Temple, of course, was central to Jewish life. This beautiful reconstruction of an elaborate bimah and painted ceiling from the Gwoździec synagogue, made from wood in the 17th century, induces expressions of awe.
Nevertheless, anti semitism is never very far away. This painting depicts blood libel, a common trope.
It was a little surprising to see a portrait of an Revolutionary War hero, Tadeusz Kosciuszko, displayed but he fought hard to maintain the commonwealth's independence with less success than he had as a young military officer in America.
The failure of the Kościuszko Uprising in 1794 resulted in the Habsburg Empire, Prussia and Russia partitioning the commonwealth. Poland ceased to exist until after the end of World War I and the treatment of its Jews varied according to who ruled them politically.
Concurrently, the Jewish Enlightenment or Haskalah took place throughout central and eastern Europe, fathered by Moses Mendelssohn. The movement encouraged greater assimilation and reduced the influence of rabbis.
At the same time, it revived the use of Hebrew in secular life.
Jewish life urbanized to a large extent during the Industrial Revolution, due in part to better transportation networks and employment opportunities for both men and women in cities all over Poland.
Jews typically worked in small workshops, securing contract work from factories that mostly employed Christians because their owners did not want to cease operations on two different sabbaths.
Their temples got bigger. In the late 19th century, the Great Synagogue of Warsaw was the largest in the world. The Nazis destroyed it after the ghetto uprising as the already had done to the Gwoździec synagogue in what is now Ukraine.
From 1881 to 1914, 2.4 million Polish Jews emigrated to other countries, 85% of them to America.
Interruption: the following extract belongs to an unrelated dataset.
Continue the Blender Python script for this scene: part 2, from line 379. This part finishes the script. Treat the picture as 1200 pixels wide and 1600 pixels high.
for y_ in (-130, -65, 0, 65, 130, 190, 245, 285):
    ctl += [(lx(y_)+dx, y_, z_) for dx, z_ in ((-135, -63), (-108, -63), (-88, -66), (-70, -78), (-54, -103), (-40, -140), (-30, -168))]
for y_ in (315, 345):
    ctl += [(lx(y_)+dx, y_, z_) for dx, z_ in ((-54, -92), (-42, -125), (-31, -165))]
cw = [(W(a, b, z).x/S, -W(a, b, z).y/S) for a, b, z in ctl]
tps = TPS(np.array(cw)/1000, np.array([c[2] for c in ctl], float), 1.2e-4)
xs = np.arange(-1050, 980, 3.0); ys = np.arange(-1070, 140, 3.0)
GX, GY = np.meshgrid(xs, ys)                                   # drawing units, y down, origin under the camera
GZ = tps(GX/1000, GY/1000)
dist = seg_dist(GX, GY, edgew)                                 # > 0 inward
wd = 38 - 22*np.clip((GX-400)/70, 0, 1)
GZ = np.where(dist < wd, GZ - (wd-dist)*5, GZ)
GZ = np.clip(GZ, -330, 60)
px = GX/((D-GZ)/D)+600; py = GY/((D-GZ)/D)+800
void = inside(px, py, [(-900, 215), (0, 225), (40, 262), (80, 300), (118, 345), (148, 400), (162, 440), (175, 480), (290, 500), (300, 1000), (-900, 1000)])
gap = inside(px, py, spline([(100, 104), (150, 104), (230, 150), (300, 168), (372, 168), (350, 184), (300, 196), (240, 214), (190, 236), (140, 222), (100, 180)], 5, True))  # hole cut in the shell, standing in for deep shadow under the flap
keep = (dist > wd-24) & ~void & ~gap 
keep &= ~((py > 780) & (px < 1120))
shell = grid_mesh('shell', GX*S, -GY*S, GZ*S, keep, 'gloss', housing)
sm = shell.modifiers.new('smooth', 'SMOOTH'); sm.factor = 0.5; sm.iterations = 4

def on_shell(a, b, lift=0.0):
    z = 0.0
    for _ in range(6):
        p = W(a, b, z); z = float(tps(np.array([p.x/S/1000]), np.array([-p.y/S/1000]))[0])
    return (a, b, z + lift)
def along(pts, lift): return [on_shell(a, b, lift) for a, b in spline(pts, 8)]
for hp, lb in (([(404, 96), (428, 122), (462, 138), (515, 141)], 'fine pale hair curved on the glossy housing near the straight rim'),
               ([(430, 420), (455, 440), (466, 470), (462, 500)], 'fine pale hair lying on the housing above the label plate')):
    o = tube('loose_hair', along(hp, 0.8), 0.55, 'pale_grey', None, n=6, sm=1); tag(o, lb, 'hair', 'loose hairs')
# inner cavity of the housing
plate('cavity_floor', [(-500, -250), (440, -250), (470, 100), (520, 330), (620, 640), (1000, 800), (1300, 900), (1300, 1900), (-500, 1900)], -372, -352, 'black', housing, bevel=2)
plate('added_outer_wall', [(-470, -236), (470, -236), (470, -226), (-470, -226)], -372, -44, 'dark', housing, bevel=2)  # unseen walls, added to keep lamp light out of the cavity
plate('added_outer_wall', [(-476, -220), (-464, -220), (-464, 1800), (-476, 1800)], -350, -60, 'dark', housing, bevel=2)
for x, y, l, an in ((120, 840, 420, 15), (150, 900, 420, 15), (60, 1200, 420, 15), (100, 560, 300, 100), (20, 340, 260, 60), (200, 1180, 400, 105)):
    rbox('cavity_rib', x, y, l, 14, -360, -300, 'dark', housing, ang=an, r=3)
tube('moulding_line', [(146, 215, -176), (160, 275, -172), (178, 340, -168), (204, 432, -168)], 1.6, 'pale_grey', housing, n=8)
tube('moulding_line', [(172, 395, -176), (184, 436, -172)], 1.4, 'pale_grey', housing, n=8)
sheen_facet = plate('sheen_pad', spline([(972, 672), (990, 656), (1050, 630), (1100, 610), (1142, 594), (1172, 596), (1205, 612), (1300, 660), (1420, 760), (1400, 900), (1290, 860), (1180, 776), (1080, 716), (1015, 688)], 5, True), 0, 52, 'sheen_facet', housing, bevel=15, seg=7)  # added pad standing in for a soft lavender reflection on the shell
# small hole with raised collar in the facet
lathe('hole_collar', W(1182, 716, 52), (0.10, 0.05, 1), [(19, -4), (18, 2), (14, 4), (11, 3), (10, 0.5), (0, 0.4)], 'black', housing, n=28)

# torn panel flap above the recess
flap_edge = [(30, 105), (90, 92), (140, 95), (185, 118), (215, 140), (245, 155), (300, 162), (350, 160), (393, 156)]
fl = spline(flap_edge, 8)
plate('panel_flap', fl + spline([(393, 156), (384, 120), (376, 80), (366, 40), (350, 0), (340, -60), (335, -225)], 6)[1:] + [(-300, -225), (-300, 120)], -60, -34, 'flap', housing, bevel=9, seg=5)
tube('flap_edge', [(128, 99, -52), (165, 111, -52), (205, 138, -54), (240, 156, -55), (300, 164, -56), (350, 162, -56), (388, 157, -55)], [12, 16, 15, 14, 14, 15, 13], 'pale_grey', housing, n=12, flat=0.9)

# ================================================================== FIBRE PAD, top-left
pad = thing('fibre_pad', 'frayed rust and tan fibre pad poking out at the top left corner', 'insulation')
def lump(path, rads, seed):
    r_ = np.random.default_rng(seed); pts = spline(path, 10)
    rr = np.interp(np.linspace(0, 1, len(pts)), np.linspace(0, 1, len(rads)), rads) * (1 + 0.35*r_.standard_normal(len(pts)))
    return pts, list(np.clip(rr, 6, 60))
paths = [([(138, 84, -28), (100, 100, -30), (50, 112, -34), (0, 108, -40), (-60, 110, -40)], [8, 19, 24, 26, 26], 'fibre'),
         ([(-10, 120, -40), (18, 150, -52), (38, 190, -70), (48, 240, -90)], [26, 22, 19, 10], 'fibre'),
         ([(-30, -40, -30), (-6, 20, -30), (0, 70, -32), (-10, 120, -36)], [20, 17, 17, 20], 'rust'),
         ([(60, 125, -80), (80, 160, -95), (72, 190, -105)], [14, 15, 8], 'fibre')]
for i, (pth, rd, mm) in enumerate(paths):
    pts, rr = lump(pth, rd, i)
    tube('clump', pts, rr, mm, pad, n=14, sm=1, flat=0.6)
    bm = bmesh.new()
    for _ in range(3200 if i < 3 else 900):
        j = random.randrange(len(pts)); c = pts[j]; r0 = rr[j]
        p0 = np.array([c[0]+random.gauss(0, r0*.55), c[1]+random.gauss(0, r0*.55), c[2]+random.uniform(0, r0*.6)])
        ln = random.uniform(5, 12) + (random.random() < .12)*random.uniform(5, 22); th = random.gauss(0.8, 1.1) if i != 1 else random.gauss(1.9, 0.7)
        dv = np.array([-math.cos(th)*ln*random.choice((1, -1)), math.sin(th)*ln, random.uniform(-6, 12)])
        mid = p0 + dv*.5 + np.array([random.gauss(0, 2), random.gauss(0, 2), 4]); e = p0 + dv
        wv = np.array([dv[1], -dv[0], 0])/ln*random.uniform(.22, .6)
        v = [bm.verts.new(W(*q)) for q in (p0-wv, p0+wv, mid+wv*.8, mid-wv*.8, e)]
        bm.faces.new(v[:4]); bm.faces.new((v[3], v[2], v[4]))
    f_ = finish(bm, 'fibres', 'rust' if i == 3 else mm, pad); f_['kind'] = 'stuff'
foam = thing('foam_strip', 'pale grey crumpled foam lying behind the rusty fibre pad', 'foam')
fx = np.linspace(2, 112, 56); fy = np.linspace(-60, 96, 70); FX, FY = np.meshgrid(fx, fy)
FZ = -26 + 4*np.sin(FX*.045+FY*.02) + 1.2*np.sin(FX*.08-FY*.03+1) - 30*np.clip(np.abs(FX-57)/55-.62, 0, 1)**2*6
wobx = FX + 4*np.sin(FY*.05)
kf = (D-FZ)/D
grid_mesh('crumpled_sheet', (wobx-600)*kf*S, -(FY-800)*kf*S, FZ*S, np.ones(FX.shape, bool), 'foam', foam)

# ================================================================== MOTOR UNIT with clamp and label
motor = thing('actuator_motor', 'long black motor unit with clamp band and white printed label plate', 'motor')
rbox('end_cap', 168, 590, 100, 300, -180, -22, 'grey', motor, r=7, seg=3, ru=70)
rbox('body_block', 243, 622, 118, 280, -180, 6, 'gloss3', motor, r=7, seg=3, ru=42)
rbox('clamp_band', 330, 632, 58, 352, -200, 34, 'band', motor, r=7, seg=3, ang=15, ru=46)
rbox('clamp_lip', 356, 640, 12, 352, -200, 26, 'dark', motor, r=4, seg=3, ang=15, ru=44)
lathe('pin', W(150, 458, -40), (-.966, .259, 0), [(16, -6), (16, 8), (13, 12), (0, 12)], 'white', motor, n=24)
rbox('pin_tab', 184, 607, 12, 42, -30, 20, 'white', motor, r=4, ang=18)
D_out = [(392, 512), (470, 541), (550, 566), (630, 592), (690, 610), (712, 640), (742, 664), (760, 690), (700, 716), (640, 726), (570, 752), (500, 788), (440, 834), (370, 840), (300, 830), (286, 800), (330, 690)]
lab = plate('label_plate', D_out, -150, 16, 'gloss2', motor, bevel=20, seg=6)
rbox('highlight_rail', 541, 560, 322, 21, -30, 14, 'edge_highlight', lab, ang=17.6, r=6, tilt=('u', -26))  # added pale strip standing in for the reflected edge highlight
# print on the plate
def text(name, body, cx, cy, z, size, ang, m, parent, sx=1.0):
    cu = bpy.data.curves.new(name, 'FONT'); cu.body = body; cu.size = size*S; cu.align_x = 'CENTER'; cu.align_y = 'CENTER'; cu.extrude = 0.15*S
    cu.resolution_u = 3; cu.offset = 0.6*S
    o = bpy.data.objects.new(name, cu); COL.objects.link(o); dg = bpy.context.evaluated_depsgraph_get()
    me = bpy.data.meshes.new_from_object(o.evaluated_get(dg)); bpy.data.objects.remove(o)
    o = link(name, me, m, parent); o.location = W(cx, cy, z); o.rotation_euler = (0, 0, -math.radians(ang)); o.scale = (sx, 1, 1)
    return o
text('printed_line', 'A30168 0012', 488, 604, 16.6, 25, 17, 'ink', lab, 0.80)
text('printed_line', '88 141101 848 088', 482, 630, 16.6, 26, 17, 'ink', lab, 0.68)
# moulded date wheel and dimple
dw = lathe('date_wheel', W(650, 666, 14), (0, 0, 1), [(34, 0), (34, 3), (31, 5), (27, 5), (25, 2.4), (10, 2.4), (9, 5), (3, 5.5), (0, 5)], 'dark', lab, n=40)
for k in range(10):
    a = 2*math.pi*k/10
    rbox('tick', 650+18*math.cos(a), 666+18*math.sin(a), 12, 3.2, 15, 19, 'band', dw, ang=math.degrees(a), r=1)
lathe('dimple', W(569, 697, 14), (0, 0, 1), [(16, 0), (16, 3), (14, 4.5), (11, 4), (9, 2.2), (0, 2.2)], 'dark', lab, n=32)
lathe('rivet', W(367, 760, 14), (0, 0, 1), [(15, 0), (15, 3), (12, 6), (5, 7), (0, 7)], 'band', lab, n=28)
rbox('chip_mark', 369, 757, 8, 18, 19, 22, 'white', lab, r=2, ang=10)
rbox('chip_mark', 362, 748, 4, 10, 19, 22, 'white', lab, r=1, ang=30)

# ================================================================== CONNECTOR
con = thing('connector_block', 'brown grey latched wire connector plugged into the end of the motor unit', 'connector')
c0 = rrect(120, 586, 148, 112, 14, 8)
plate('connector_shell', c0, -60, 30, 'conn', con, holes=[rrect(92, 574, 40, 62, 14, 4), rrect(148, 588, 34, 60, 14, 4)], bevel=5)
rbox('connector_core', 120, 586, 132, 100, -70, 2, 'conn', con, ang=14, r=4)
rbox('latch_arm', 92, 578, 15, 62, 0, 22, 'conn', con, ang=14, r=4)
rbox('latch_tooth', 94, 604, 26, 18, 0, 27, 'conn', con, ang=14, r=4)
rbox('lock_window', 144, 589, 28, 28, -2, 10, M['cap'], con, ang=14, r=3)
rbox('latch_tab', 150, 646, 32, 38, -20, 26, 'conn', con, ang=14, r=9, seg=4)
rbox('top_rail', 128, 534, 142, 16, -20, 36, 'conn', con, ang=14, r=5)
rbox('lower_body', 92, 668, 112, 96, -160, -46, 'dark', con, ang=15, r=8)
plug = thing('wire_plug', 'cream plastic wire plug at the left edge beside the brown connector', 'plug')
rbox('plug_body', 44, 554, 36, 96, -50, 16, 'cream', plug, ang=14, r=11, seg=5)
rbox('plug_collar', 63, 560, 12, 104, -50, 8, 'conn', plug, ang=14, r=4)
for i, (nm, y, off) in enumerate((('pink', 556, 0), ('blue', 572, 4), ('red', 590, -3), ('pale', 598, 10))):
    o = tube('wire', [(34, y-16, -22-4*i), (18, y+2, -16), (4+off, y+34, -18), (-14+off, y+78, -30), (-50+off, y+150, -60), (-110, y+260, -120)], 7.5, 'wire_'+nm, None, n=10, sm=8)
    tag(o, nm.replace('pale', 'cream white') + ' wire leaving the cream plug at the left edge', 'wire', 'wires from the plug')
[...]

Most ended up in New York City's Lower East Side where they recreated "shtetl" life.
No doubt this enormous migration contributed to the ideas behind The Protocols of the Elders of Zion, one of the 20th century's most influential pieces of antisemitic literature. First published in Russia as a forged document, it supposedly revealed the Jewish conspiracy to dominate the world. Some people still believe its lies a century later, and the internet has given it a new currency among hate groups.
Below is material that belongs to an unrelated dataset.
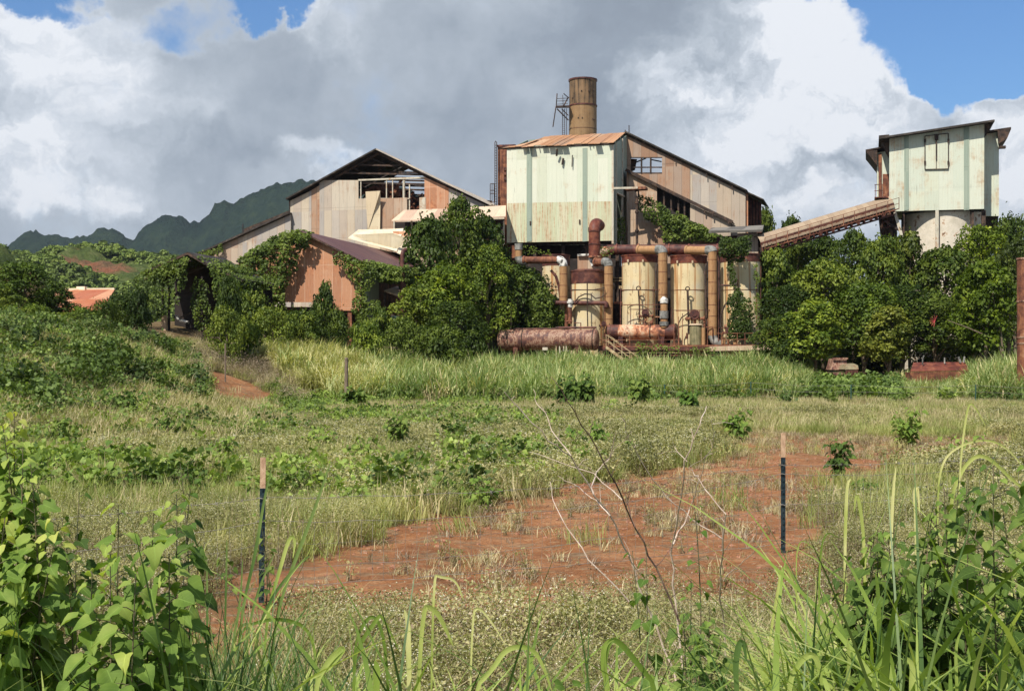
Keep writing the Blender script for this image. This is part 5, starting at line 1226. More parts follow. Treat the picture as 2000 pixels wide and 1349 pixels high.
# --- flowering weeds
def pxof(x, y): return 1000 + F * x / y
def pyof(x, y): return HZ + F * EYE / y
def weedp(x, y):
    base = P_dirt(x, y) * (.55 + .45 * sst(.35, .6, fbm(x * .7, y * .5, 3)))
    return base * (1 - .35 * sst(16, 24, y))
c_w = proto_coll('weed', [weed_clump(s) for s in range(5)] + [weed_clump(11, .5, .24, False, 120, 'brush', .035)])
pts, rnd = sample(7.2, 21, 10.5, weedp, 31, 4.5); k = len(pts); idx = (rnd.rand(k) * 5).astype(int)
rb = (fbm(pts[:, 0] * .8 + 3, pts[:, 1] * .5, 3) > .50) & (rnd.rand(k) < .45); idx[rb] = 5
scatter('flowering_weed', c_w, pts, rnd.uniform(.6, 1.1, k) * (.35 + .95 * fbm(pts[:, 0] * .55 + 9, pts[:, 1] * .4, 3)) * (1 - .2 * sst(14, 20, pts[:, 1])), idx, 'knee high grey green weeds dotted with tiny white flowers across the foreground', 'weeds', seed=4)
c_w2 = proto_coll('weed_mid', [weed_clump(s + 20, .5, .34, True, 110, 'weed', .07, .016, 45) for s in range(4)])
pts, rnd = sample(20, 60, 3.0, lambda x, y: P_dirt(x, y) * sst(.42, .58, fbm(x * .16 + 2, y * .12 + 7, 3)) * 1.0, 32); k = len(pts)
scatter('flowering_weed', c_w2, pts, rnd.uniform(.6, 1.2, k), (rnd.rand(k) * 4).astype(int), 'pale feathery weeds spread in drifts over the middle of the field', 'weeds', seed=5)
# sparse tufts and litter on the red soil
c_t = proto_coll('tuft', [grass_clump(s + 60, 22, .20, .012, .13, 'dry', 2, .7, .3) for s in range(2)] + [grass_clump(64, 20, .16, .012, .12, 'brush', 2, .9, .2), weed_clump(65, .22, .12, False, 40, 'weed', .035), weed_clump(66, .16, .15, False, 40, 'brush', .03)])
pts, rnd = sample(12, 48, 9.0, lambda x, y: dirt_mask(x, y) * (.05 + .8 * sst(.54, .70, fbm(x * .9 + 4, y * .42 + 2, 4)) + .35 * sst(30, 44, y)), 41); k = len(pts)
scatter('dry_tuft', c_t, pts, rnd.uniform(.4, 1.2, k), (rnd.rand(k) * 5).astype(int), 'small dry tufts and seedlings scattered on the bare red soil', 'dry tufts', seed=6)
# pebbles and clods
pb = []
for s in range(3):
    rnd = np.random.RandomState(s); v = unit(np.array([[x, y, z] for x in (-1, 0, 1) for y in (-1, 0, 1) for z in (-1, 1)], float) + rnd.normal(size=(18, 3)) * .2) * [.035, .03, .02]
    import bmesh
    bm = bmesh.new(); [bm.verts.new(q) for q in v]; bmesh.ops.convex_hull(bm, input=bm.verts); me = bpy.data.meshes.new('clod'); bm.to_mesh(me); bm.free(); me.materials.append(patina('clod%s' % 'abc'[s], [(.3, (.20, .08, .045)), (.6, (.40, .2, .12)), (.8, (.5, .33, .22))], 20)); pb.append(me)
c_p = proto_coll('clod', pb)
pts, rnd = sample(11, 45, 10, lambda x, y: dirt_mask(x, y) * (.15 + .8 * sst(.5, .62, fbm(x * .8, y * .6, 3))), 43); k = len(pts)
scatter('soil_clod', c_p, pts, rnd.uniform(.25, 1.3, k) ** 1.5, (rnd.rand(k) * 3).astype(int), 'loose red clods and pebbles strewn over the bare soil', 'clods', seed=7)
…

But the Jews who remained in Poland established a thriving culture, speaking and writing in Yiddish. Astonishingly, nearly 100,000 people attended the funeral of Yitskhok Leybush Peretz (in photo at left), an author and playwright. A champion of his people and a literary cheerleader for their self-determination, he bridged the gap between the Hasidim--who had ignored the reforms of the enlightenment--and the intelligentsia. Said Peretz: Without Hebrew, the folk have no past; without Yiddish, we have no folk. Asked the muses of art, literature and poetry in the drawing below: Who will replace him?
Jews were early adopters of a new art form, cinema, and produced their own movies in Poland after World War I, when its national borders were established for the first time in 123 years. The loyalties of some Jews, who lived closer to Russia and had supported the Bolshevik revolution, for example, remained conflicted and became easy targets for scapegoating when the Nazis invaded Poland.
Mostly minority parties competed for the Jewish vote (almost 10% of the population) in the national parliamentary elections of the Second Polish Republic. These elections produced unstable governments, eventually resulting in a 1926 coup d'etat by Marshal Józef Piłsudski who ruled Poland until the Nazi occupation. Many Jews considered him their last best hope against the tide of antisemitism that threatened them from Germany. He died in 1935.
Polish Jews also continued their migration between the two world wars, this time to Palestine as part of the Zionist movement. The British, who then controlled the territory, allowed 140,000 to enter. It became harder for them to do so during the 1930s with the escalation of conflicts between Jews and Arabs.
The Distenfeld family were among the lucky ones. They were admitted in 1933.
Christine and I had been among the first to enter the museum. Exhausted three hours later, with both the Holocaust and Post War sections to go, I paid less attention to these exhibits figuring I already had absorbed a lot of this history at the Museum of the Second World War, Oskar Schindler's Enamel Factory and Auschwitz. Still, several items caught my eye, including this ration card.
An organization chart for the group of Jews engaged in the liaison work between the Nazis and their community reflected a mostly reviled bureaucracy of individuals in denial about their intentions and hoped to protect themselves and their families.
A continuing exhibit juxtaposes the writings of Adam Czerniaków, who headed of Warsaw's Judenrat from 1939 to 1942, and Emanuel Ringelblum, who served as the archivist for the ghetto and took copious notes about what occurred there before the Gestapo murdered him in 1944. Fortunately, he successfully hid most of what he had written and gathered from other sources prior to his capture. Czerniaków killed himself with a cyanide pill after the Nazis began the mass deportation of Jews to Treblinka where they were robbed before being gassed. In his diary a year earlier he had written: I am reminded of a film: a ship is sinking and the captain, to raise the spirits of the passengers, orders the orchestra to play a jazz number. I had made up my mind to emulate the captain.
A post-war poster honoring the Jewish resistance linked the ghetto uprising with the ongoing fight for Israeli independence five years later and finally achieved on May 14, 1948.